Much of the group doing the dirty work has ties to Smith dating before he was hired in Baltimore.

Smith helped Brent Urban prepare for the NFL scouting combine in 2014. He trained Nnamdi Madubuike in Atlanta before his breakout 13-sack 2023 season. He spent time working out Michael Pierce, had plans to get in a gym with Oweh before he got hurt, and coached Robinson at the 2023 Senior Bowl.

“We’re all connected,” Smith said, later adding, “here, it’s a partnership, not a dictatorship.”

That was a nod to defensive line coach Dennis Johnson, as well as assistant defensive line and outside linebackers coach Matt Robinson. Those three are a joint force whose teachings extend beyond the final game of the season.

NFL rules bar Smith from training with his group out of season. No shortage of trainers around the country could help prepare them for the rigors of a season with high expectations. “But hell, they hired my assistant,” Smith said. “[Dez Walker] teaches the same system. So in the summer, they’re doing the exact same thing.”

That, coupled with the room’s culture Smith touts, is why he believes this top-of-the-league success isn’t a fluke. Or a two-year outlier.

“Here’s the crazy part about this whole story,” Smith said. “I really believe where we are, as one of the top pass rush groups in the league the last couple years, it just makes me laugh a little inside. Like, ‘Dude, we’re just gonna be even better.’ … It just makes me excited looking at our pass rush culture that we have here. So when we bring a guy in, we rolling.”

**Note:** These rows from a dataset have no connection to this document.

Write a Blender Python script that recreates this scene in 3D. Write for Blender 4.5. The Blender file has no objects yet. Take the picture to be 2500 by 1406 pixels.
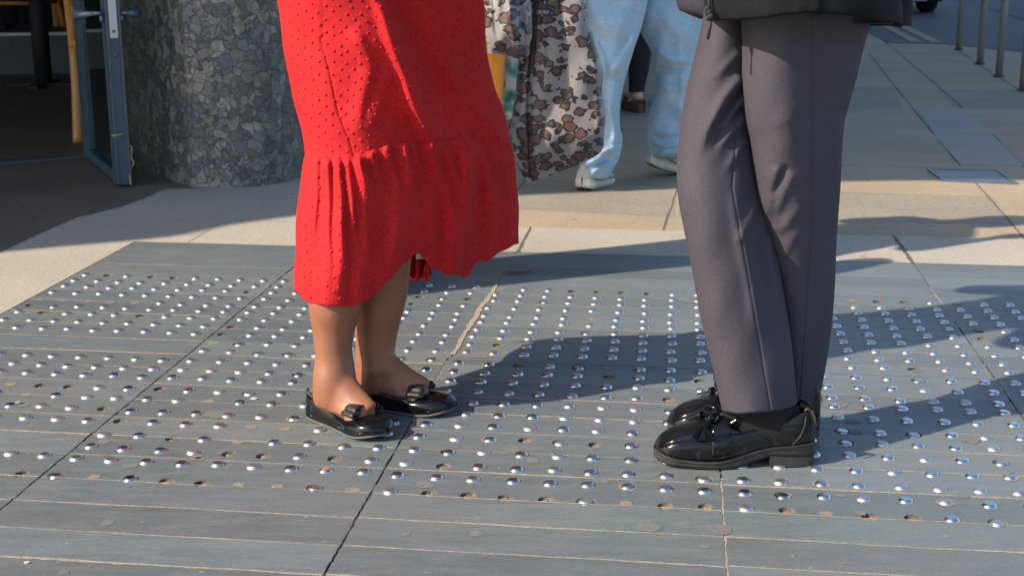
import bpy, bmesh, math, random
import numpy as np
from mathutils import Vector, Matrix, noise
from mathutils.geometry import delaunay_2d_cdt
random.seed(7); rng = np.random.default_rng(7)
sc = bpy.context.scene
R = math.radians

# ---------------------------------------------------------------- camera
F = 3300.0; CAMH = 0.91; TH = math.atan(842/F)
cam_d = bpy.data.cameras.new('camera'); cam = bpy.data.objects.new('camera', cam_d)
sc.collection.objects.link(cam); sc.camera = cam
cam.location = (0, 0, CAMH); cam.rotation_euler = (math.pi/2-TH, 0, 0)
cam_d.sensor_width = 36; cam_d.lens = F/2500*36
cam_d.clip_start = 0.05; cam_d.clip_end = 1500
cam_d.dof.use_dof = True; cam_d.dof.focus_distance = 2.65; cam_d.dof.aperture_fstop = 9.0

# ---------------------------------------------------------------- sky and sun
SUN_EL = 35.5; AZ = R(24)                      # light travels towards +x, +y
LD = Vector((math.cos(AZ)*math.cos(R(SUN_EL)), math.sin(AZ)*math.cos(R(SUN_EL)), -math.sin(R(SUN_EL))))
w = bpy.data.worlds.new('World'); sc.world = w; w.use_nodes = True
nt = w.node_tree; nt.nodes.clear()
sky = nt.nodes.new('ShaderNodeTexSky'); sky.sky_type = 'NISHITA'; sky.sun_disc = False
sky.sun_elevation = R(SUN_EL); sky.sun_rotation = math.atan2(-LD.x, -LD.y)
sky.air_density = 1.0; sky.dust_density = 1.2; sky.ozone_density = 2.2
bg = nt.nodes.new('ShaderNodeBackground'); bg.inputs[1].default_value = 0.15
wo = nt.nodes.new('ShaderNodeOutputWorld')
nt.links.new(sky.outputs[0], bg.inputs[0]); nt.links.new(bg.outputs[0], wo.inputs[0])
sl = bpy.data.lights.new('sun', 'SUN'); sl.energy = 4.8; sl.angle = R(0.53); sl.color = (1.0, 0.86, 0.70)
so = bpy.data.objects.new('sun', sl); sc.collection.objects.link(so)
so.rotation_euler = LD.to_track_quat('-Z', 'Y').to_euler(); so.location = (-5, -3, 6)
sc.view_settings.view_transform = 'Standard'; sc.view_settings.look = 'None'
sc.view_settings.exposure = 0.55; sc.view_settings.gamma = 1.0

# ---------------------------------------------------------------- pixel geometry (photo 2500 px wide)
CT, ST = math.cos(TH), math.sin(TH)
def P(u, v, D):
    a = (u-1250)/F; b = -(v-703)/F
    t = D/(CT+b*ST)
    return Vector((a*t, D, CAMH+(-ST+b*CT)*t))
def G(u, v, z=0.0):
    a = (u-1250)/F; b = -(v-703)/F
    t = (z-CAMH)/(-ST+b*CT)
    return Vector((a*t, (CT+b*ST)*t, z))
def VH(z, D):                                   # pixel row of height z at distance D
    return 703-F*math.tan(TH-math.atan((CAMH-z)/D)) if False else 703+F*math.tan(math.atan((CAMH-z)/D)-TH)
O0 = G(1099, 873); AG = math.atan2(.1288, 1.032)
def W(u, v, z=0.0):                             # paving coordinates -> world
    return Vector((O0.x+u*math.cos(AG)+v*math.sin(AG), O0.y-u*math.sin(AG)+v*math.cos(AG), z))
def S(p):
    x = p[0]-O0.x; y = p[1]-O0.y
    return (x*math.cos(AG)-y*math.sin(AG), x*math.sin(AG)+y*math.cos(AG))
def proj(p):
    x, y, z = p[0], p[1], p[2]-CAMH
    d = y*CT-z*ST
    return 1250+F*x/d, 703-F*(y*ST+z*CT)/d

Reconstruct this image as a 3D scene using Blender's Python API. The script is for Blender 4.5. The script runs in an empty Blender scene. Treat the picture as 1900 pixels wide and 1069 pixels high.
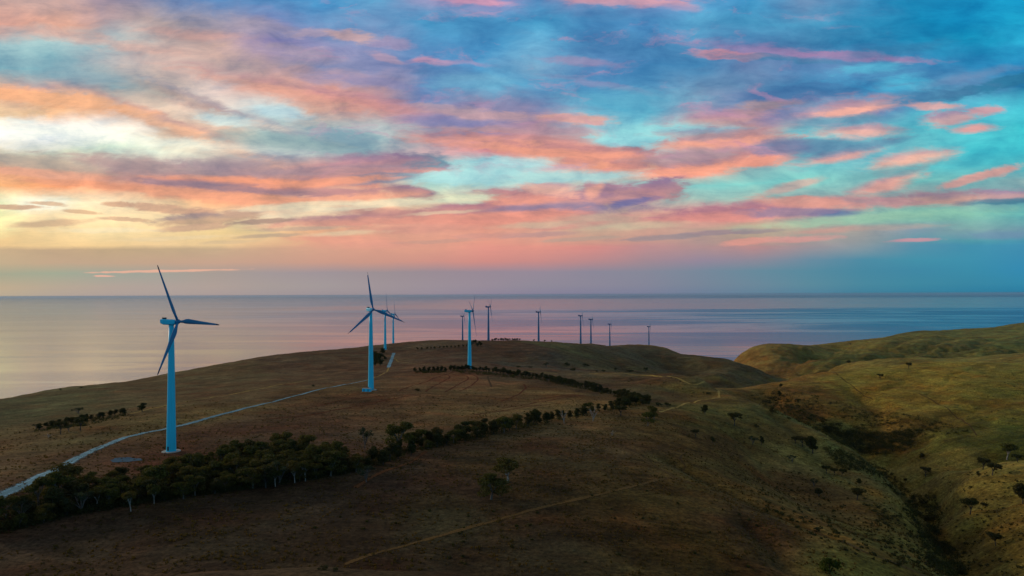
BACKCOL = (0.06, 0.36, 0.62)
TOPCOL = (0.14, 0.125, 0.12)
SUN_E = 1.25
GROUND_K = 4.5
HAZE = 0.8e-5
import bpy, math, random
import numpy as np
from mathutils import Vector, Matrix

random.seed(7)
rng = np.random.default_rng(11)
scene = bpy.context.scene
C = scene.collection
F = 1267.0                      # focal length in photo pixels (24 mm on 36 mm)
CAM_H = 330.0                   # metres above the sea
HZ = 547.0                      # photo row of the level direction

# ------------------------------------------------------------------ camera
pitch = math.atan((HZ - 0.6 - 534.5) / F)
roll = math.radians(0.22)
cam_d = bpy.data.cameras.new("camera")
cam = bpy.data.objects.new("camera", cam_d)
C.objects.link(cam)
cam_d.sensor_width = 36.0
cam_d.lens = 36.0 * F / 1900.0
cam_d.clip_start = 1.0
cam_d.clip_end = 400000.0
fwd = Vector((0, math.cos(pitch), math.sin(pitch)))
right0 = Vector((1, 0, 0))
up0 = right0.cross(fwd)
right = right0 * math.cos(roll) - up0 * math.sin(roll)
up = right0 * math.sin(roll) + up0 * math.cos(roll)
M = Matrix((right, up, -fwd)).transposed().to_4x4()
M.translation = Vector((0, 0, CAM_H))
cam.matrix_world = M
scene.camera = cam

def ray(px, py):
    v = fwd + right * ((px - 950.0) / F) - up * ((py - 534.5) / F)
    return v
def P(px, py, d):               # point seen at (px, py) at forward distance d
    v = ray(px, py)
    return Vector((0, 0, CAM_H)) + v * (d / v.y)

# ------------------------------------------------------------------ helpers
def srgb(h):
    if isinstance(h, str):
        h = h.lstrip('#'); c = [int(h[i:i+2], 16) / 255 for i in (0, 2, 4)]
    else: c = h
    return [x / 12.92 if x <= 0.04045 else ((x + 0.055) / 1.055) ** 2.4 for x in c]

def tag(o, label=None, cat=None, group=None, kind=None):
    if label: o['label'] = label
    if cat: o['category'] = cat
    if group: o['group'] = group
    if kind: o['kind'] = kind
    return o
def mesh_obj(name, verts, faces, mat=None, parent=None, smooth=False, loc=None):
    me = bpy.data.meshes.new(name)
    me.from_pydata([tuple(v) for v in verts], [], [tuple(f) for f in faces])
    if smooth: me.shade_smooth()
    if mat: me.materials.append(mat)
    me.update()
    o = bpy.data.objects.new(name, me); C.objects.link(o)
    if parent: o.parent = parent
    if loc is not None: o.location = loc
    return o
def np_mesh(name, V, Fq, mat=None, smooth=False):
    """fast mesh from numpy verts (n,3) and faces (m,k)"""
    me = bpy.data.meshes.new(name)
    V = np.asarray(V, dtype=np.float32); Fq = np.asarray(Fq, dtype=np.int32)
    k = Fq.shape[1]
    me.vertices.add(len(V)); me.vertices.foreach_set('co', V.ravel())
    me.loops.add(Fq.size); me.loops.foreach_set('vertex_index', Fq.ravel())
    me.polygons.add(len(Fq)); me.polygons.foreach_set('loop_start', np.arange(0, Fq.size, k, dtype=np.int32))
    me.polygons.foreach_set('use_smooth', np.full(len(Fq), smooth))
    me.update(calc_edges=True); me.validate()
    if mat: me.materials.append(mat)
    return me
def link(name, me, parent=None, loc=None):
    o = bpy.data.objects.new(name, me); C.objects.link(o)
    if parent: o.parent = parent
    if loc is not None: o.location = loc
    return o
def empty(name, loc=(0, 0, 0), rz=0.0):
    o = bpy.data.objects.new(name, None); C.objects.link(o)
    o.location = loc; o.rotation_euler = (0, 0, rz); o.empty_display_size = 0.5
    return o

def value_noise(x, y, seed=0):
    xi = np.floor(x).astype(np.int64); yi = np.floor(y).astype(np.int64)
    fx = x - xi; fy = y - yi
    def g(ix, iy):
        h = (ix * 374761393 + iy * 668265263 + seed * 1442695041) & 0xffffffff
        h = ((h ^ (h >> 13)) * 1274126177) & 0xffffffff
        h = h ^ (h >> 16)
        a = (h & 0xffff) / 65535.0 * 2 * np.pi
        return np.cos(a), np.sin(a)
    u = fx * fx * fx * (fx * (fx * 6 - 15) + 10); v = fy * fy * fy * (fy * (fy * 6 - 15) + 10)
    def d(ix, iy, dx, dy):
        gx, gy = g(ix, iy); return gx * dx + gy * dy
    n00 = d(xi, yi, fx, fy); n10 = d(xi + 1, yi, fx - 1, fy)
    n01 = d(xi, yi + 1, fx, fy - 1); n11 = d(xi + 1, yi + 1, fx - 1, fy - 1)
    return ((n00 * (1 - u) + n10 * u) * (1 - v) + (n01 * (1 - u) + n11 * u) * v) * 1.5
def fbm(x, y, scale, octv=4, seed=0, gain=0.5):
    s = 0; a = 1.0; f = 1.0 / scale
    for i in range(octv):
        s = s + a * value_noise(x * f + 17.3 * i, y * f - 9.1 * i, seed + i); a *= gain; f *= 2.03
    return s

# node helper
class NT:
    def __init__(s, tree): s.t = tree; s.n = tree.nodes; s.l = tree.links
    def node(s, typ, **kw):
        n = s.n.new(typ)
        for k, v in kw.items(): setattr(n, k, v)
        return n
    def put(s, sock, val):
        if isinstance(val, bpy.types.NodeSocket): s.l.new(val, sock)
        else: sock.default_value = val
    def math(s, op, a, b=0.0, c=0.0, clamp=False):
        n = s.node('ShaderNodeMath', operation=op, use_clamp=clamp)
        s.put(n.inputs[0], a); s.put(n.inputs[1], b); s.put(n.inputs[2], c); return n.outputs[0]
    def vmath(s, op, a, b=(0, 0, 0)):
        n = s.node('ShaderNodeVectorMath', operation=op)
        s.put(n.inputs[0], a); s.put(n.inputs[1], b); return n.outputs[0]
    def comb(s, x, y, z=0.0):
        n = s.node('ShaderNodeCombineXYZ'); s.put(n.inputs[0], x); s.put(n.inputs[1], y); s.put(n.inputs[2], z); return n.outputs[0]
    def sep(s, v):
        n = s.node('ShaderNodeSeparateXYZ'); s.put(n.inputs[0], v); return n.outputs
    def noise(s, vec, scale, detail=2.0, rough=0.5, dim='3D', dist=0.0):
        n = s.node('ShaderNodeTexNoise', noise_dimensions=dim)
        s.put(n.inputs['Vector'], vec); s.put(n.inputs['Scale'], scale); s.put(n.inputs['Detail'], detail)
        s.put(n.inputs['Roughness'], rough); s.put(n.inputs['Distortion'], dist); return n
    def mix(s, f, a, b, blend='MIX'):
        n = s.node('ShaderNodeMix', data_type='RGBA', blend_type=blend)
        s.put(n.inputs[0], f); s.put(n.inputs[6], a); s.put(n.inputs[7], b); return n.outputs[2]
    def maprange(s, v, a, b, c=0.0, d=1.0, typ='SMOOTHSTEP'):
        n = s.node('ShaderNodeMapRange', interpolation_type=typ)
        for i, x in enumerate((v, a, b, c, d)): s.put(n.inputs[i], x)
        return n.outputs[0]

def new_mat(name):
    m = bpy.data.materials.new(name); m.use_nodes = True
    t = NT(m.node_tree); b = m.node_tree.nodes['Principled BSDF']
    return m, t, b
# ------------------------------------------------------------------ sky
SUN_AZ = -62.0      # degrees right of straight ahead (negative = left)
SUN_EL = 15.0
COLS = [i * 100 for i in range(20)]
ROWS = {
0:   "c8a69e c0a3a0 a896a5 7c8eb4 5a86ba 5488bb 4d94c8 5b9fcb 8a92bc 8a88b8 5a8ec0 8c88b0 7b8cbe 4d92c6 3f92c2 6a90b8 4590be 2088b8 1a90c0 1a9ccc",
40:  "e0a898 dba895 b09ba0 b0a0a0 9a96aa 7a88b8 6896c4 7099c4 4a9ac8 3f90c2 4a9cc8 4488ba 508ec0 559ec8 4a98c2 4a94be 2a86b4 1482b2 1488ba 1fa2cc",
80:  "98bcc4 a8c8cc a8c4c8 bca8a4 c0a49e 9088b4 8c8cb4 7c8cb8 5590c0 4590c2 60acd4 5088ba 4585ba 5090bc 5f84b4 4585b0 2c80ae 1f86b4 148cb8 2aa2cc",
120: "82b4c0 7aacba b0b4b8 cbb4ae c0a8a4 b29aa0 8890b4 8a90b8 5b8cc0 5298c8 7aa8c8 5b8abc 3f80b2 4a8cba 6a86b0 5580b0 5880b0 4880b0 2f88ba 2a8cc0",
160: "e0a488 a898a0 90a0a4 b0a8a0 e0cac4 dba898 d59c90 a890a0 6088b8 62a8cc 4f94c0 5090be 4f90bc 6890b4 6088b0 3f90bc 3aa0cc 4a98c0 5a88b4 2a7ca8",
200: "fcdcb0 ffc898 f0c8b0 d8c4b4 e8d8cc d0e4e4 e0b4a0 b49098 8088b4 9088a8 7888b0 5aaccc 5ab0cc 8898b4 7c84b0 9090a8 7888b0 4a94be 52b0cc 4ac0d4",
240: "ffffff ffffff fff8ec ecccb0 d4b4a0 b4ccc8 98b8bc b4c8c8 a8a0a8 8c88b0 b890a0 8ab8c8 88ccd8 c8a0a0 c09498 70c0cc 78c0cc 60c0cc 58c4d0 40c4d0",
280: "d8d4c0 c8d0bc d8ecd8 e8f0dc c8bcb0 9098a8 a0b0b8 88a8b0 d8b8b8 d89098 f0a088 e09880 98c0c8 c8a8a8 c09898 6888a8 68a8bc 70c0c8 48c4d0 44c4d0",
310: "e8ac88 d4a890 b49898 b09698 a08c98 d8a898 c89898 b08898 88b0b8 a0d8dc a8d8d8 e0a890 e8a890 e0a490 98b8b8 78c8cc 78c0c8 60c4cc 50b8c4 50b0bc",
340: "fbb880 f8a878 f09c78 d09080 b08888 b08488 c89088 d89888 a8d0c8 a8dcd8 c8c8c0 b8c4bc 90c0c0 88ccc8 80ccc8 80c8c4 80c0c0 70c0bc 70b0b4 88a8ac",
370: "fff8d0 fff0c8 ffe8c0 ffd8a8 fcb888 f0a888 eed0b0 e8c4a0 d8d8b8 d0b8a8 b89090 b09498 a8a8a8 a0c0b8 a0b8b0 a0b0ac 90a8a8 98a4a4 90a0a4 5890a0",
400: "ffe8b8 fce0b0 fde4b4 fde0b0 f0d0a4 ecd8b8 f0d4b0 e8b098 e0988a e09080 e09888 c8a898 d0a494 e09890 c88c88 8898a0 88b0a8 80bcac 7cbcb0 6cbcb8",
430: "f8d498 f8d8a0 fce0a8 fbdba4 f4d498 e8c898 e8ac88 e0a48c dca08c e09c88 dca490 ccac94 cca090 b89c90 b8a890 b0a898 a4a09c 8098a8 80a8a8 7098a8",
452: "f2cc94 f4d098 f4d098 f4d09c f0cc98 e4b890 dca88a dea28a dea08a e29a88 de9c8a d29a8a c4968c b09490 b89a8c a49a98 90989c 6094a4 5098a8 4c94ac",
460: "ccb08c c4a888 c2a886 c4aa88 c8ac8c d0a88c d8a48c dca08a e0a08a e4988a e09688 d88f88 c09090 b09090 b88c8c a09498 8898a0 5890a8 4490ac 4490b0",
485: "c4ae8e c4a88c c2a68c c4a48c c8a48e c8a08c cc9c8a cc9888 d09488 d08e86 c88c88 b88a8c a48a92 94889a 8c8a98 6a8ca0 4f8ca4 4490a8 4090ac 3c8cb0",
505: "a8a890 a4aa94 a0a698 a4a298 a89c94 a49898 a09498 9c9094 9a8c94 988a96 968a98 8c8898 868898 78889a 688a9c 588a9e 4888a0 4088a4 3c8ca8 368ab0",
530: "c0ac90 b8a894 b4a498 b0a29a b0a098 a89c98 a49a9a a09498 9c9098 988c98 908a98 8c8898 848698 788698 6c889a 5c8a9c 4a889e 4088a0 3a86a2 3488a8",
546: "bcac94 b6a698 b2a29a aea09a ac9c98 a49898 a09498 9c9096 988c98 908698 888298 828098 7c8098 708098 648298 54829a 42809a 387f9c 307e9e 2a7ca0",
}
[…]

This season has been a testament to that assertion.

Baltimore lost Jadeveon Clowney and his 9 1/2 sacks from last year to free agency. Van Noy wasn’t expected to outperform his then-career-high nine sacks at 33 years old. There were questions about what Oweh or Ojabo could contribute after inconsistent beginnings to their careers. And few could have anticipated Tavius Robinson to take such a leap.

“It’s even better when everyone was kind of [complaining] about [us not] having a pass rush here,” Van Noy said. “That hasn’t gone unnoticed. That was a big topic for the last two years. Who’s gonna be the pass rush? Blah blah blah. It’s been one of our strengths.”